The rationale for the ATS extraterritorial application is to prevent the U.S from becoming a safe harbor for perpetrators of enemies of all mankind. It shares a common objective with the ICC.

How therefore to prevent any risks of overlap?

  • The first issue is whether an ATS claim adjudicated by U.S Courts will permit another trial before the ICC?

Both textual and purpose interpretations of the Rome Statute establishing the ICC would suggest to a possibility for the ICC to hear a criminal case despite previous lawsuits in U.S federal courts. Indeed, the ICC’s Rome Statute provides that: In general, a case will be inadmissible if it has been or is being investigated or prosecuted by a State with jurisdiction. Following a strict constructionism doctrine, a claim under the ATS whose object is to exert jurisdiction over “any civil action by an alien for a tort only, committed in violation of the law of nations or a treaty of the United States” does not constitute a prosecution or an investigation leading to a prosecution. Therefore, it seems that the ICC’s prosecutor will be able to bring to justice perpetrators of genocide, war crimes, and crimes against humanity whose civil liability was already held under an ATS claim.

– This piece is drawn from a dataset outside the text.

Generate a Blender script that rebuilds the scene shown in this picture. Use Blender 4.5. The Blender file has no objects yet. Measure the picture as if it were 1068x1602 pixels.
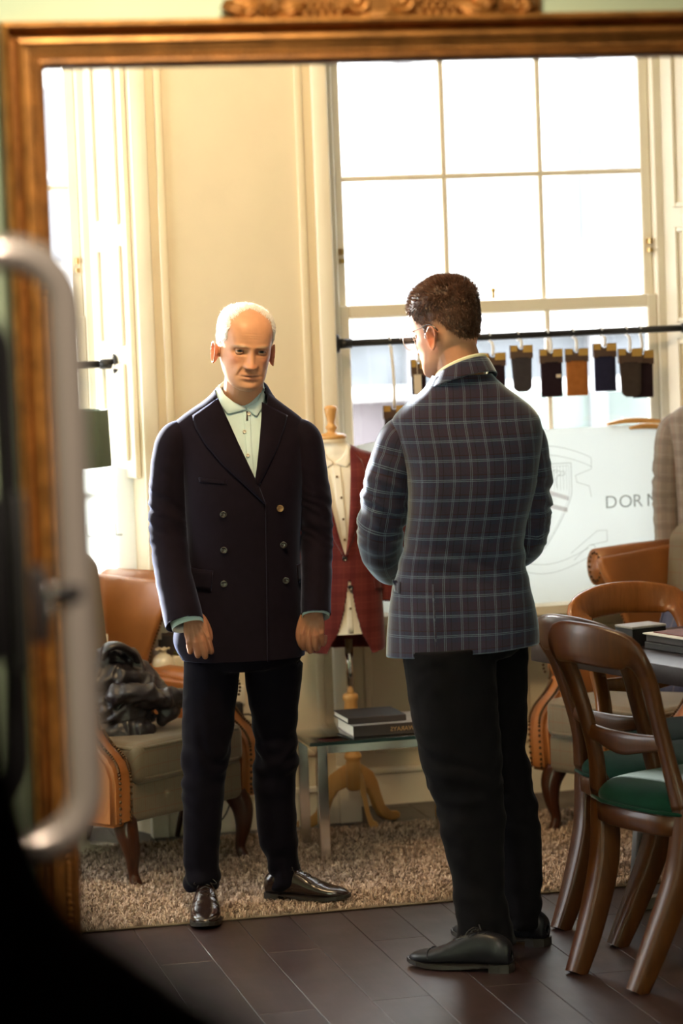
import bpy, bmesh, math, random
import numpy as np
from mathutils import Vector, Matrix, noise
from mathutils.bvhtree import BVHTree

random.seed(7); RNG = np.random.default_rng(7)
SC = bpy.context.scene
COL = SC.collection
PI = math.pi

# ------------------------------------------------------------------ camera
F_PX, ROLL, CAM_H, YAW = 4500.0, 0.038, 1.85, math.radians(12.5)
PHI = math.atan(351 / F_PX)
_f = Vector((math.sin(YAW) * math.cos(PHI), math.cos(YAW) * math.cos(PHI), -math.sin(PHI)))
_r0 = Vector((math.cos(YAW), -math.sin(YAW), 0)); _u0 = _r0.cross(_f)
_r = _r0 * math.cos(ROLL) - _u0 * math.sin(ROLL)
_u = _r0 * math.sin(ROLL) + _u0 * math.cos(ROLL)
cam_data = bpy.data.cameras.new('camera'); cam = bpy.data.objects.new('camera', cam_data); COL.objects.link(cam)
cam.matrix_world = Matrix(((_r.x, _u.x, -_f.x, 0), (_r.y, _u.y, -_f.y, 0), (_r.z, _u.z, -_f.z, CAM_H), (0, 0, 0, 1)))
cam_data.sensor_fit = 'VERTICAL'; cam_data.sensor_height = 36.0; cam_data.lens = F_PX / 1602 * 36.0
cam_data.clip_end = 200
cam_data.dof.use_dof = True; cam_data.dof.focus_distance = 8.2; cam_data.dof.aperture_fstop = 2.8
SC.camera = cam

# ------------------------------------------------------------------ world, lamps, exposure
world = bpy.data.worlds.new('overcast_sky'); SC.world = world; world.use_nodes = True
world.node_tree.nodes['Background'].inputs[0].default_value = (0.95, 0.97, 1.0, 1)
world.node_tree.nodes['Background'].inputs[1].default_value = 8.5
SC.view_settings.view_transform = 'Standard'; SC.view_settings.look = 'None'
SC.view_settings.gamma = 1.0; SC.view_settings.use_curve_mapping = False
SC.view_settings.exposure = 0.0

def area(name, loc, size, power, color, target=None, portal=False, size_y=None, spread=None):
    l = bpy.data.lights.new(name, 'AREA'); o = bpy.data.objects.new(name, l); COL.objects.link(o)
    l.energy = power; l.color = color; l.shape = 'RECTANGLE'; l.size = size; l.size_y = size_y or size
    o.location = loc
    d = (Vector(target) - Vector(loc)) if target else Vector((0, 0, -1))
    o.rotation_euler = d.to_track_quat('-Z', 'Y').to_euler()
    if spread: l.spread = spread
    if portal: l.cycles.is_portal = True
    return o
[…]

The ne bis in idem rule as recalled in article 20 of the Rome Statute provides as follows: “Except as provided in this Statute, no person shall be tried before the Court with respect to conduct which formed the basis of crimes for which the person has been convicted or acquitted by the Court. An ATS claim results either in an award of damages or no liability but not an acquittal or conviction.

  • The second issue, reciprocally, is whether a federal court could hear an ATS claim after it was tried in The Hague?

It seems that US courts could not hear an ATS claim after a trial before the ICC. Indeed, under comity principles, US courts most likely would dismiss the claim on grounds that the ICC has jurisdiction not only to sentence perpetrators of these 3 egregious felonies but also to compensate the victims.